Oklahoma Softball Caps Banner Season With 3rd Straight Title
With one swing in the bottom of the fourth inning, Mack Leonard gave Florida State a lead as her team looked to force a Game 3 in the Women’s College World Series.
It lasted all of two batters.
Reflecting the dominance it has shown all season, Oklahoma led off the top of the fifth inning Thursday with back-to-back homers. The Sooners then tacked on an insurance run in the sixth to beat Florida State, 3-1, and win a third straight national title in front of a partisan crowd of over 12,000 at a packed stadium in Oklahoma City. The Sooners also beat Florida State in 2021.
Only one other program, U.C.L.A. from 1988 to 1990, had won three straight titles. But the Sooners’ run extends beyond the 2020s. They’ve won six national championships in the past 10 years, and seven in program history, all under Coach Patty Gasso. Only U.C.L.A. and Arizona have more.
Pick just about any statistic, and the Sooners figure to be toward the top of the list.
Home runs? Yes. Slugging percentage? Naturally. Runs per game? Of course.
What about pitching? They lead in E.R.A., too.
It all adds up to 53 straight wins, besting the 47-game streak Arizona pieced together in 1996 and ’97 for an N.C.A.A. Division I record. Oklahoma’s lone blemish was a 4-3 loss to Baylor in February.
In a television interview after the game, Gasso said the weight of the team’s high expectations and streak had been “suffocating.”
“They handled it like champions and that’s why we’re here right now,” she said of her players.

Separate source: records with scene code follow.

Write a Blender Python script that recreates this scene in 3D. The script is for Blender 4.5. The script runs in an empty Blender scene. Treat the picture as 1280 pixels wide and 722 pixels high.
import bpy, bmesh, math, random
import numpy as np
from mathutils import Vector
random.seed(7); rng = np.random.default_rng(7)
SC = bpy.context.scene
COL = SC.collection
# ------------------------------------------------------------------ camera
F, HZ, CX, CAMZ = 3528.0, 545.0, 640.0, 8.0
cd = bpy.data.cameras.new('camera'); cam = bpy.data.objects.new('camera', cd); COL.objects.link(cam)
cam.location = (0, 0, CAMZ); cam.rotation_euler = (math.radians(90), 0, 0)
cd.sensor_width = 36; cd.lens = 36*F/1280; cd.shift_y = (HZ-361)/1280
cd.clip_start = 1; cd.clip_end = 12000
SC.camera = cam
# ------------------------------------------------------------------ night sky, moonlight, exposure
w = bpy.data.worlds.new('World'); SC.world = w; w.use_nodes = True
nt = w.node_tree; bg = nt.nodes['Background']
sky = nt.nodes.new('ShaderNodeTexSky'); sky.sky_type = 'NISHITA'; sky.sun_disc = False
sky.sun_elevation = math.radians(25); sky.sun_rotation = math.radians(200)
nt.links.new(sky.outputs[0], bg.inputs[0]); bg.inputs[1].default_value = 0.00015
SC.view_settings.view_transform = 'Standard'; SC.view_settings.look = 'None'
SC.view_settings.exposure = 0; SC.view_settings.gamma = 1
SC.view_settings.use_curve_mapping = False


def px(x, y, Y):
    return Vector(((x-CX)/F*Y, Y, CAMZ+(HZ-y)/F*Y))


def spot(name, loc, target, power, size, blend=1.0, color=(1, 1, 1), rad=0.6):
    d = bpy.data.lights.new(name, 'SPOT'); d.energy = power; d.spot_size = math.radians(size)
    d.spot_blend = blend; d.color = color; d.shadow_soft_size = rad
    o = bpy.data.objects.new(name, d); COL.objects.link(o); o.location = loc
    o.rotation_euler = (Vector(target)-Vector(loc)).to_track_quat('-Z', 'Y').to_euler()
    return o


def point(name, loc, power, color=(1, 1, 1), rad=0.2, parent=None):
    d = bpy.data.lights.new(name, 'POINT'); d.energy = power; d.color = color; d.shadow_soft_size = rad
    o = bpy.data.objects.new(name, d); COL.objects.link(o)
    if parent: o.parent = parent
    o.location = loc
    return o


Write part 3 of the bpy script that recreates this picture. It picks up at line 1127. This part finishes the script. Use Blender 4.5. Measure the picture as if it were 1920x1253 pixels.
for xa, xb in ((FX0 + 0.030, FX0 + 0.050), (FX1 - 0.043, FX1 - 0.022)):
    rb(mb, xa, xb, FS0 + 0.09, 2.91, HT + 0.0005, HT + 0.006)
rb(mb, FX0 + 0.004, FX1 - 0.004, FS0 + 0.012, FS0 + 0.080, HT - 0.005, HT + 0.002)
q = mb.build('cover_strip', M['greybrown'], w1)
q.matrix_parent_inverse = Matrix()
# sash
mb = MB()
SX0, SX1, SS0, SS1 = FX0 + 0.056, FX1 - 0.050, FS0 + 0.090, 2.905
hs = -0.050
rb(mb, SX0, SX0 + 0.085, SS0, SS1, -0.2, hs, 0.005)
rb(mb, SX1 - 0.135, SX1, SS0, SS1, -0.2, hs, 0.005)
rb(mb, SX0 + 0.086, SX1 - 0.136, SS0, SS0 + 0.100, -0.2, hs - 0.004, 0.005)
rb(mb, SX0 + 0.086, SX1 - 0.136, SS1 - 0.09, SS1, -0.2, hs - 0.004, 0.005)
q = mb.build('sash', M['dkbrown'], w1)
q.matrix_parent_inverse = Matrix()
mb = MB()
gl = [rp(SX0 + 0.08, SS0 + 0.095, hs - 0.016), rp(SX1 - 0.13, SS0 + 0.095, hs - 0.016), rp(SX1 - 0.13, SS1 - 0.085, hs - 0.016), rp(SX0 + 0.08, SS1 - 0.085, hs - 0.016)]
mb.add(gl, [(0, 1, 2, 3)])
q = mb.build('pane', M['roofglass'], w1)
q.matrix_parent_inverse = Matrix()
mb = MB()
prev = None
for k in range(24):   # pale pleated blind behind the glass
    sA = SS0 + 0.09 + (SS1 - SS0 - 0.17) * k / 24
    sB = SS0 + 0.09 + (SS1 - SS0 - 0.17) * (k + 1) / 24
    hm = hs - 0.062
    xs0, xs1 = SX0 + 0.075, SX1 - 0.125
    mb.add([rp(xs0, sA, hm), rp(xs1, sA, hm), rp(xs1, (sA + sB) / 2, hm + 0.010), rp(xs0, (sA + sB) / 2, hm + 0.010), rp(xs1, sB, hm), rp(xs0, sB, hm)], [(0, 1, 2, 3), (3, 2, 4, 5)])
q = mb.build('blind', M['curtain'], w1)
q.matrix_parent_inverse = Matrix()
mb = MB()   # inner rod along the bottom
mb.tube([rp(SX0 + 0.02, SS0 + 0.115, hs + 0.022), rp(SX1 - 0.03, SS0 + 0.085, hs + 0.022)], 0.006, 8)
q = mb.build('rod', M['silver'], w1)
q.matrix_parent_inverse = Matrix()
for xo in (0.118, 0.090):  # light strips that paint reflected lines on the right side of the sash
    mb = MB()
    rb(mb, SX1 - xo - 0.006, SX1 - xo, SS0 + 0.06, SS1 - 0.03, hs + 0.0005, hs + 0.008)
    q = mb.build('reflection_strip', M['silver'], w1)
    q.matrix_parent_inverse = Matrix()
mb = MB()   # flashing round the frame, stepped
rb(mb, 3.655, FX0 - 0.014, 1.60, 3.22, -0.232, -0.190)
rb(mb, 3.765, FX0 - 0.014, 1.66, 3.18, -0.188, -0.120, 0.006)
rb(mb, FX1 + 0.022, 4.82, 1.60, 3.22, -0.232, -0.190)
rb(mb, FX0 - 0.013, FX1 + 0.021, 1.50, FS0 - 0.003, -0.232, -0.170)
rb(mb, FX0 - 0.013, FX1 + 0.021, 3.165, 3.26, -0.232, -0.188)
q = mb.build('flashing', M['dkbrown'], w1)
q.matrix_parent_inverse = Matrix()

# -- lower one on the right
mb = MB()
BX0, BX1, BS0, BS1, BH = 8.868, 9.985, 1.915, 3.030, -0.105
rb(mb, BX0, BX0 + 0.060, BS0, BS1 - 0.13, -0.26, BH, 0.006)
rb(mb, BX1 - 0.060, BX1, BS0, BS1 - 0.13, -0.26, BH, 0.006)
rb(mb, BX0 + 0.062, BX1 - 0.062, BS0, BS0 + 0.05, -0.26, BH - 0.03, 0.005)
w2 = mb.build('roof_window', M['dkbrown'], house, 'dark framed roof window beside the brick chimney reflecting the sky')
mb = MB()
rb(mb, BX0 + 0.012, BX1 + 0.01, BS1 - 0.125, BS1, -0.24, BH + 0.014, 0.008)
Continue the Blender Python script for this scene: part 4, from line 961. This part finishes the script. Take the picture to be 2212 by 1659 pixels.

Oklahoma was a juggernaut last year, too, getting off to a record 38-0 start. Two key members of that team were at the USA Softball Hall of Fame Stadium on Thursday but not on the field. Jocelyn Alo, who ended her college career as the career home runs leader, sat in the stands, and the star pitcher Hope Trautwein was on the coaching staff.
Enter the transfer portal. Thursday’s starting pitcher, Alex Storako, struck out 300 batters last year at Michigan. The No. 3 hitter, Haley Lee, joined Oklahoma after four seasons at Texas A&M, where she hit 40 homers in her final two years. And the No. 7 hitter, Cydney Sanders, came to the program after hitting 21 homers and earning first-team all-American honors as a freshman at Arizona State.
There were also several key holdovers, including Tiare Jennings, Jayda Coleman and Jordyn Bahl, who were among the final 10 candidates for Player of the Year this season. Alyssa Brito, in her second year after transferring from Oregon, matched Jennings and Coleman with 17 homers.
The accolades and sterling record do not mean Oklahoma was not tested in Oklahoma City, though. The standout Stanford freshman pitcher NiJaree Canady mostly held the Sooners’ bats in check in the teams’ first matchup of the final eight, and the Cardinal pushed Oklahoma to extra innings in a semifinal.
Then Florida State looked to have found an opening in Game 2. Kathryn Sandercock wriggled out of a bases-loaded, no-outs jam in the top of the third, and in the bottom half, with two runners on base, Kalei Harding sent a drive toward the center field fence.
But Coleman raced back, timed her leap and, for the second straight year in the championship series, robbed a home run, snatching away the ball and, effectively, anyone’s chances of beating Oklahoma.
Sanders and the captain, Grace Lyons, hit the tying and go-ahead home runs. Then Bahl, who pitched a two-hit shutout in Game 1, came on in relief. She retired all nine batters she faced to close out the win and was named the most outstanding player of the Series.
After all the fanfare and anticipation built throughout the season, one final swing and miss brought on the celebrations. It also brought, Gasso said, “freedom.”